* _DATA EXTRACT_:
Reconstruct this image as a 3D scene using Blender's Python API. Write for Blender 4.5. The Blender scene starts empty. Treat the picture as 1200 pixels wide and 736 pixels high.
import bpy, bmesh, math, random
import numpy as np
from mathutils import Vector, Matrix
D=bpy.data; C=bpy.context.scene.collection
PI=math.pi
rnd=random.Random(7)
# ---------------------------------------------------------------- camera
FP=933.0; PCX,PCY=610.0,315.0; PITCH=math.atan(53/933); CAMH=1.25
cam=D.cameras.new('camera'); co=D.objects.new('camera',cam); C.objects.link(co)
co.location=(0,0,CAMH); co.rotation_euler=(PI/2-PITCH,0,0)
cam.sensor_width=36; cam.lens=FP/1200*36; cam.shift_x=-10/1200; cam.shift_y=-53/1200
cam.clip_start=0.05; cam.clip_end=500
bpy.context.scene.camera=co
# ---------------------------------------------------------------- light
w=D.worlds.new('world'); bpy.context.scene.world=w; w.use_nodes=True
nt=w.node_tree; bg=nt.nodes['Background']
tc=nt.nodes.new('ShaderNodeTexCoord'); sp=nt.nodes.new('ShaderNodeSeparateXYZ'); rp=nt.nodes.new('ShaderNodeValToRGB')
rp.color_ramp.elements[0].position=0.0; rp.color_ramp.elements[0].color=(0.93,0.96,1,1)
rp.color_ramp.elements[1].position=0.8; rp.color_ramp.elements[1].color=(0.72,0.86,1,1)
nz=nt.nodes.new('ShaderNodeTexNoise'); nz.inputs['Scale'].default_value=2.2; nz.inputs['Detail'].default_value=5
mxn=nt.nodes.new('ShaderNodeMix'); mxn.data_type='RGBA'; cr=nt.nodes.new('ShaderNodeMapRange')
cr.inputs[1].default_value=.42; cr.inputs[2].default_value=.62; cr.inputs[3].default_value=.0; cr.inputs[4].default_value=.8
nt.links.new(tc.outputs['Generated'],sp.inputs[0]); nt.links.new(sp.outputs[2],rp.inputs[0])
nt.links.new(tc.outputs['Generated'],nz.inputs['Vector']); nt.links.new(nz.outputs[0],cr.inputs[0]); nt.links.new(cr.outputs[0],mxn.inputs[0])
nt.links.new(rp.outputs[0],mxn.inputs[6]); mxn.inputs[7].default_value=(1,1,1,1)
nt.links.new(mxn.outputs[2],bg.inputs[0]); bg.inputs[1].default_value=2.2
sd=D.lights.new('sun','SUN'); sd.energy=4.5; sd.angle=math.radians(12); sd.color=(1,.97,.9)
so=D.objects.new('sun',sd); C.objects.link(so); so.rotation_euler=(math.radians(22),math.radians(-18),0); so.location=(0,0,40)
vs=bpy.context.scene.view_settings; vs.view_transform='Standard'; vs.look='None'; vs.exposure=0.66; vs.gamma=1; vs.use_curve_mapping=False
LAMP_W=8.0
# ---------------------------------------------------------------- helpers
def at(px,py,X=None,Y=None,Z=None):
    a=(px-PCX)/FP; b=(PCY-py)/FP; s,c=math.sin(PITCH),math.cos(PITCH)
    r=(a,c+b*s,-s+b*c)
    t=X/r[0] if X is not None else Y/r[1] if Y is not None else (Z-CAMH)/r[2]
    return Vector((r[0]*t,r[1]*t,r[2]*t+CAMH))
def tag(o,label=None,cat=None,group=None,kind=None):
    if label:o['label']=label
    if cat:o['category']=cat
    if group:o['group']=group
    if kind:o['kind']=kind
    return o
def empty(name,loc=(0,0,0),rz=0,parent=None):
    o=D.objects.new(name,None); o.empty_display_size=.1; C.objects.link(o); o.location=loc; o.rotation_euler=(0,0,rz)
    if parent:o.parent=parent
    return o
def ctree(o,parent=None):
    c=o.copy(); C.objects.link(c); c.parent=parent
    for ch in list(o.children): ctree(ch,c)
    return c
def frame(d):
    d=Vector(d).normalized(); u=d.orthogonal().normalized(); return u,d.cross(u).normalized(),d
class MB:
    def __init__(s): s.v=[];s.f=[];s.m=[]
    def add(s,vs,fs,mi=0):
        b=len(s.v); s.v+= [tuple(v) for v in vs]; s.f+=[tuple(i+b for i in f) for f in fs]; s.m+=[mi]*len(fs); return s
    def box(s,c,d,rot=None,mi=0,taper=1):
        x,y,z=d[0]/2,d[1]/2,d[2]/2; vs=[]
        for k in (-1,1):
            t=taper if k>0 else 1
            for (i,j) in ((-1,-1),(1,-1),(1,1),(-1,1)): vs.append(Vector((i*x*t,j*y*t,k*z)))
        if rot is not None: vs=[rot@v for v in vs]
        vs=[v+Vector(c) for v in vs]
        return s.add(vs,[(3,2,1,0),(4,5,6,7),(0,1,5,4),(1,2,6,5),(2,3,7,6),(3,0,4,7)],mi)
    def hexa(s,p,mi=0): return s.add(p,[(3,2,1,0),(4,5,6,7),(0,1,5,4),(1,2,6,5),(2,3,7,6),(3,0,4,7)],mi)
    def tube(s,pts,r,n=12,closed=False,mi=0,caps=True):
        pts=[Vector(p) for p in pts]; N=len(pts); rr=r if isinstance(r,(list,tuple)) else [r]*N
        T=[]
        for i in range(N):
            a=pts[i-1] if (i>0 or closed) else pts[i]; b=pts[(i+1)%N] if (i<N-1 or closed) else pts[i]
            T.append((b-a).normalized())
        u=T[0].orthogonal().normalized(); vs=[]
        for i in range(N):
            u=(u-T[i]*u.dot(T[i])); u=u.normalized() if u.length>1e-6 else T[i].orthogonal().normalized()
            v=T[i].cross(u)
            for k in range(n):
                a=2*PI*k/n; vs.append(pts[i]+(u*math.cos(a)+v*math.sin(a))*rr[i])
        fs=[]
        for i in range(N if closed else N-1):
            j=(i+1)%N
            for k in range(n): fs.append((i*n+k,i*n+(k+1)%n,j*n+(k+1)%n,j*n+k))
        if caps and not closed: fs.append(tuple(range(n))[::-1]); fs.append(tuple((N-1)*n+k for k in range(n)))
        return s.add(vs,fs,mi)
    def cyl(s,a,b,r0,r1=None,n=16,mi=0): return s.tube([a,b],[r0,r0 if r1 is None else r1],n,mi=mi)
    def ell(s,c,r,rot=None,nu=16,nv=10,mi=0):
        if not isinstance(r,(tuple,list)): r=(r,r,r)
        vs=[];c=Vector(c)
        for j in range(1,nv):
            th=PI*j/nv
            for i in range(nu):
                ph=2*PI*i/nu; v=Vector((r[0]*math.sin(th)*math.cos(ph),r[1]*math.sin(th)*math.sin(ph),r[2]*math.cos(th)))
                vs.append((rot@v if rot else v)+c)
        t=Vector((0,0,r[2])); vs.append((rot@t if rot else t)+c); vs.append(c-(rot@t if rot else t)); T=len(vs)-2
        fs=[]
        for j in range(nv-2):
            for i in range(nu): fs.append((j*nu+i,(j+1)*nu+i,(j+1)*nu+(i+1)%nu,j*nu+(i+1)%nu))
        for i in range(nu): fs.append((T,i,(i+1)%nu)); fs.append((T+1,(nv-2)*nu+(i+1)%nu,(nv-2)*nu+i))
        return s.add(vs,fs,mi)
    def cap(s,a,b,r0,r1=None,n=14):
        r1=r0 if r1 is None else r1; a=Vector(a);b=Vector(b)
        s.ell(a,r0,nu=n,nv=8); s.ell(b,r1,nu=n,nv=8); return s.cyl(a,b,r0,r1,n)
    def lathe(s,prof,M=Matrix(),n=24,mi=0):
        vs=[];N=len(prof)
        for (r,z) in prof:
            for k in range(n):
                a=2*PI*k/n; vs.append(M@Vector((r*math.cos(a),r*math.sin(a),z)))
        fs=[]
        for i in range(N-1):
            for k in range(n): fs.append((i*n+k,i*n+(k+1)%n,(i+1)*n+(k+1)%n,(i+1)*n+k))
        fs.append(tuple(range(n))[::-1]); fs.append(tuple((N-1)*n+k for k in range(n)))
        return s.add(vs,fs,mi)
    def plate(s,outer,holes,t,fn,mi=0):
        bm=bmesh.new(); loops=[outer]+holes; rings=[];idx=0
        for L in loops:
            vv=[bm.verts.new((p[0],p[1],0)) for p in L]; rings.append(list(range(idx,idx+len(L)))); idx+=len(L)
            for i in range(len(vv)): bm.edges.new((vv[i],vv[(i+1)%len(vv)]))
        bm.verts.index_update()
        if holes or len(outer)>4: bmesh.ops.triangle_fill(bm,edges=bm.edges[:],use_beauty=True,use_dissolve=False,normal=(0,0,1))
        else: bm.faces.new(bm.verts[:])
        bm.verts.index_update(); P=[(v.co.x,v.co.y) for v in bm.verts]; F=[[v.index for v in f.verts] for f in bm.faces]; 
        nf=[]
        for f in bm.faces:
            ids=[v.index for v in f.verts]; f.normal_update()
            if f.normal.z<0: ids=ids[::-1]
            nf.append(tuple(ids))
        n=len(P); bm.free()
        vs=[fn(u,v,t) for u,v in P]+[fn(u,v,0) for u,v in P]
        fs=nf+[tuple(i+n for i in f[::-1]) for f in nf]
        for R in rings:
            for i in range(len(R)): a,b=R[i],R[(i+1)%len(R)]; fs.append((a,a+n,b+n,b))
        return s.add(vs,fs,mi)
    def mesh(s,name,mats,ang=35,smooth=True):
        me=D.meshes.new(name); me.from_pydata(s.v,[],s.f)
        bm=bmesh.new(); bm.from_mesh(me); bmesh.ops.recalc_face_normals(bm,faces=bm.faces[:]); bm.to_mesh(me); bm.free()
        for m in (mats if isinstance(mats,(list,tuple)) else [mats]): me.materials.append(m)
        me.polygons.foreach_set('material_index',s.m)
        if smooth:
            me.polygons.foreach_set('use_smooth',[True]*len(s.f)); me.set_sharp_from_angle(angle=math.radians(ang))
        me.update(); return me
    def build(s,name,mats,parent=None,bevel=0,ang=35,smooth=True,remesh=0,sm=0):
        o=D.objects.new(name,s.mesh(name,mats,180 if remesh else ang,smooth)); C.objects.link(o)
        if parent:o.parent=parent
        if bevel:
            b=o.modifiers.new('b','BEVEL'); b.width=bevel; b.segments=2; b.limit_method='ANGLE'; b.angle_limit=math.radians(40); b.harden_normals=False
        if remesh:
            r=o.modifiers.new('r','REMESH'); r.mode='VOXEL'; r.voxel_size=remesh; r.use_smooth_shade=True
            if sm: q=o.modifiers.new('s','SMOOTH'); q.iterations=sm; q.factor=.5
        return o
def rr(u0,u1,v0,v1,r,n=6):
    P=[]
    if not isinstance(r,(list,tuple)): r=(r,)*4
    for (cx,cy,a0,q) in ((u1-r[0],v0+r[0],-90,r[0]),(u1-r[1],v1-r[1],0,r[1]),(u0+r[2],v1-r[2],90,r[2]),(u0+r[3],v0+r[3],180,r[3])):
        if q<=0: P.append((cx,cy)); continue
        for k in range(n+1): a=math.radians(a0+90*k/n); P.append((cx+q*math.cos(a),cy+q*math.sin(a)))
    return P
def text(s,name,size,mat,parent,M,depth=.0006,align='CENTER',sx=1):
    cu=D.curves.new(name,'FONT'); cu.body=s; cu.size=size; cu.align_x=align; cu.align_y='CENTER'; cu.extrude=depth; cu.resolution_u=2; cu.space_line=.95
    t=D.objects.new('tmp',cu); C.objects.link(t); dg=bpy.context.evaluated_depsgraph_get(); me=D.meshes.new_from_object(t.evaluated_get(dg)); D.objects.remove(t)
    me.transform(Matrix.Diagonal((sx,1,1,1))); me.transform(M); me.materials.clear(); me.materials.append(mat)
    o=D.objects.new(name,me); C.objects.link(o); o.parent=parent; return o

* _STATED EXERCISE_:
Extract all lines from the material above that include the word "scene".

* _FULL OUTPUT_:
Reconstruct this image as a 3D scene using Blender's Python API. Write for Blender 4.5. The Blender scene starts empty. Treat the picture as 1200 pixels wide and 736 pixels high.
D=bpy.data; C=bpy.context.scene.collection
bpy.context.scene.camera=co
w=D.worlds.new('world'); bpy.context.scene.world=w; w.use_nodes=True
vs=bpy.context.scene.view_settings; vs.view_transform='Standard'; vs.look='None'; vs.exposure=0.66; vs.gamma=1; vs.use_curve_mapping=False